A typical penthouse at 432 has six bedrooms, seven bathrooms and a library. There are views everywhere, including a IMAX-like vista from the sculptured bathtubs sitting square in front of a window in the best of the bathrooms. Buyers can also pick up a US$3.9 million studio for the housekeeper and a private wine cellar for US$300,000.

The US$76.5-million 88th floor penthouse is in the process of being acquired, but the buyer remains unknown. It’s not the pencil-thin periscope’s most expensive unit. That was a US$95-million penthouse acquired by Saudi Arabian real estate titan Fawaz Al Hokair.
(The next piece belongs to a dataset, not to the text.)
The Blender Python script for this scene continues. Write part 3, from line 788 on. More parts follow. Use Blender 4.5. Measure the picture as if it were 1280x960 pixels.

Penthouse 88 is said to be one of the last full-floor units for sale, including five bedrooms, seven bathrooms, a library with a wood- burning fireplace and two powder rooms.

432 Park’s 91st to 95th floors have been divided into two unit areas, one at 4,400 square feet, the other at 3,600 square feet, and instead of US$50 million-plus, the developer is asking US$40.25 million and US$39.75 million respectively. Given the significance of the number 88 to Asian buyers, it’s not unlikely to be a Chinese purchase.

A view of New York City (Credit: DBOX FOR CIM GROUP/MACKLOWE PROPERTIES)

Elsewhere, the sky’s the limit in Manhattan 2.0. “This is a new type in skyscraper history, a new typology characteristic specifically of New York. Look at New York in five or 10 years’ time and it will be a completely different city,” says Willis. “In a strange way, it’s also going back to where everything started.”

Before The Great Gatsby got its name, a small number of copies were published with Fitzgerald’s original title, Trimalchio, a reference to the halcyon protagonist of 1st century Roman work Satyricon by Petronius, to whom the writer compares Jay Gatz. The novel concludes: “Tomorrow we will run faster, stretch our arms farther…” Perhaps, you might also be lucky enough to wake-up at 432 Park Avenue.